We ask no favours of the enemy. We seek from them no compunction. On the contrary, if to-night the people of London were asked to cast their vote whether a convention should be entered into to stop the bombing of all cities, the overwhelming majority would cry, "No, we will mete out to the Germans the measure, and more than the measure, that they have meted out to us." The people of London with one voice would say to Hitler: "You have committed every crime under the sun. Where you have been the least resisted there you have been the most brutal. It was you who began the indiscriminate bombing. We remember Warsaw in the very first few days of the war. We remember Rotterdam. We have been newly reminded of your habits by the hideous massacre of Belgrade. We know too well the bestial assault yon are making upon the Russian people, to whom our hearts go out in their valiant struggle. We will have no truce or parley with you, or the grisly gang who work your wicked will. You do your worst and we will do our best." Perhaps it may be our turn soon; perhaps it may be our turn now.

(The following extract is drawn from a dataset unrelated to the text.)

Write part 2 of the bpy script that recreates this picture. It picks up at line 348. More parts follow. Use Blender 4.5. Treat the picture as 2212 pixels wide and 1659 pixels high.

We live in a terrible epoch of the human story, but we believe there is a broad and sure justice running through its theme. It Is time that the Germans should be made to suffer in their own and cities something of the torment they have twice in our lifetime let loose upon their neighbours and upon the
world.

 
I agree with you guys and your general opinions about Harris, but as mentioned, he turned Bomber Command into a powerful, sophisticated and well equipped force, with the best bombers available to the squadrons and lots of them, sophisticated radio nav and bombing aids (a couple of years after the Luftwaffe, but that's a different story) and a sea change in morale, which the command desperately needed. I remember reading a WAAF's account of working at Bomber Command HQ, saying that before Harris came along it was dingy and slow, but Harris injected a sense of purpose and energy into the Command, getting everyone to believe that they were doing the most important job in the war.

Despite the many criticisms of him that abound, he believed in his workforce and they believed in him. He wanted only the best for his bomber crews, the efforts to build the force up comprising solely of Lancasters, by getting rid of the Stirlings and Halifaxes is well known and providing the crews with said sophisticated navaids made a huge difference after the Butt Report and its stinging criticisms of the command.
 
But they were and are called pocket battleships.

Yes, and pickup trucks are called trucks, but no one is going to confuse a Ford F-150 with a Kenworth. Bravo, you've noticed they both share a word!

Anyway, back on topic. The main thing I didn't like about his mindset was the dismissal of almost any targets that weren't cities. Anything other than dehousing, he seemed to label "panacea target" and fought tooth-and-nail against it. Sometimes they were indeed panaceas -- the ball-bearing strikes, imo, fit that description. The Oil and Transportation Plans? Not so much.